Prayer: Lord, help me to be more and more mindful of those entrusted to my care—at church and at home. In Jesus’ name. Amen.

Wednesday, June 2, 2010

Confronting my Independent Streak

Readings today included Proverbs 22, 23 & 24 and Romans 14

Scripture Verses that caught my attention today. Romans 14:7-8 We do not live to ourselves, and we do not die to ourselves. 8 If we live, we live to the Lord, and if we die, we die to the Lord; so then, whether we live or whether we die, we are the Lord’s.

Observation: We are not meant to be independent, or live like we are independent.

Application: Many of us aspire to is to be self-sufficient, to not be ‘dependent’ on anyone else. But is that really such a good idea?

One of the things I would like to have is all of the equipment necessary to make hay. This year I borrowed equipment from four different neighbors! Part of me would like to have all of my own equipment so that I wouldn’t have to bother them with my requests. But on the other hand, they’ve been very gracious in the lending and there’s something to be said for recognizing our need for each other. In one case, in at least a small way, I was able to return the favor.

This is not to say that there would be something wrong with having all of my own equipment. But it would be wrong to then assume that I was independent. In fact, we will always need each other in one way or another.

The same may be true with God. Try as we might to go it on our own, we will still always be dependent on the One who holds us both in life and in death. There is no escape from that reality…nor is there any good reason to attempt to do so.

Prayer: Lord, help me to always recognize my dependence on you in all aspects of my life and even, ultimately, in death. In Jesus’ name. Amen.

Tuesday, June 1, 2010

What I appreciate but do not always enjoy!

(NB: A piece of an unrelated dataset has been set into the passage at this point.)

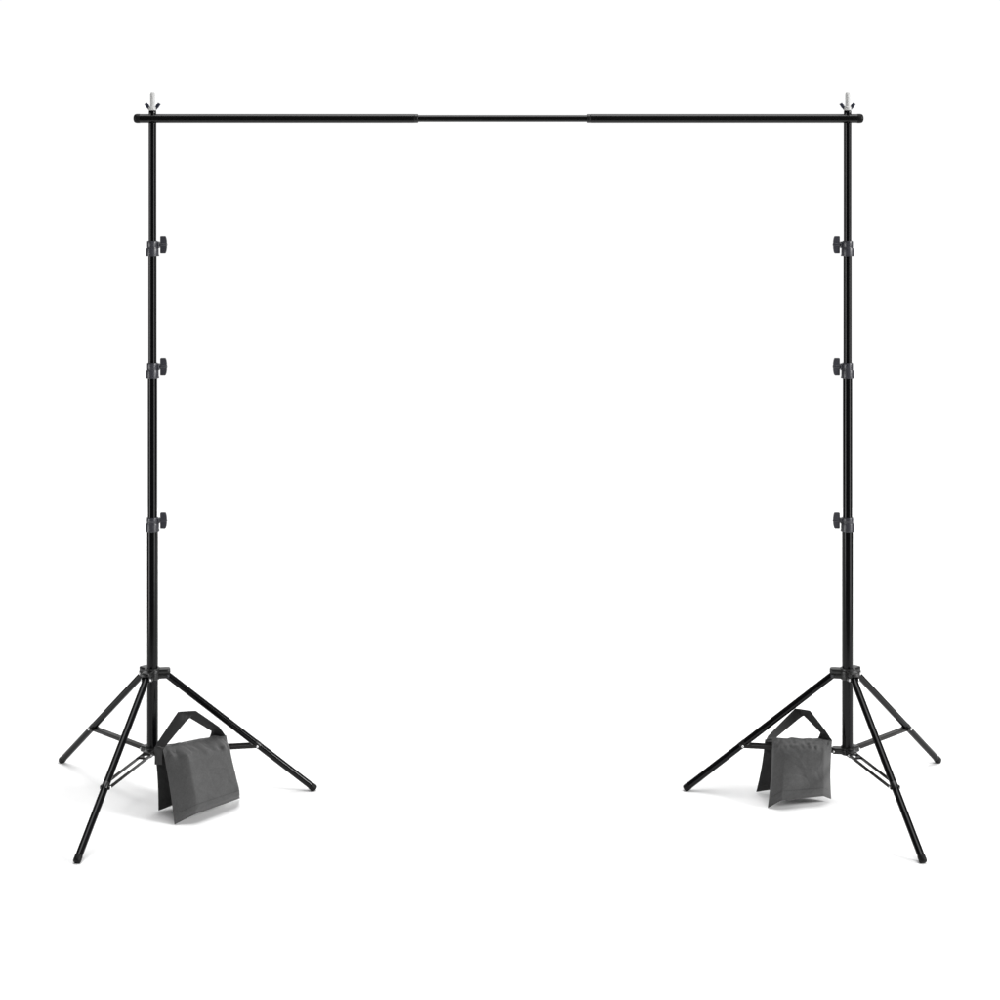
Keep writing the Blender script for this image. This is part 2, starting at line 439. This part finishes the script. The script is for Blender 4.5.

Readings today included Proverbs 19, 20, & 21 and Romans 13

Scripture verse that caught my attention today: Proverbs 19:21 The human mind may devise many plans,
but it is the purpose of the LORD that will be established.

Observation: There is much that is beyond our control

Application: One of the things that I don’t always enjoy but do appreciate about living on the farm is the utter dependence I have on the weather. For those who make their living off the land, this dependence is magnified many times over. But even for me, with a mere five acres of hay, weather makes me or breaks me in in terms of making hay. As I look out the window I can see one lone windrow of hay that did not get made this past weekend because the combination of a mechanical breakdown and an untimely (in my view) rain that prevented me from finishing. Now I’m not going to go so far as to say that God didn’t want me to finish and therefore intentionally frustrated my plans by causing the breakdown and then sending the rain. Like most people, I can be self-centered at times, but not so much so that I assume that everything that happens in the world is God’s direct cause and affect attention to me. But I do believe that God’s hand is in the weather, even if only to design the original weather systems that then replicate themselves in varied ways over and over again. And so plan as I might, the weather reminds me that I do not have enough ‘might’ to accomplish all that I might devise. Perhaps that’s just as well…

Prayer: Lord, thanks for your continual reminders that all hope is ultimately found in you and you alone. In Jesus’ name. Amen.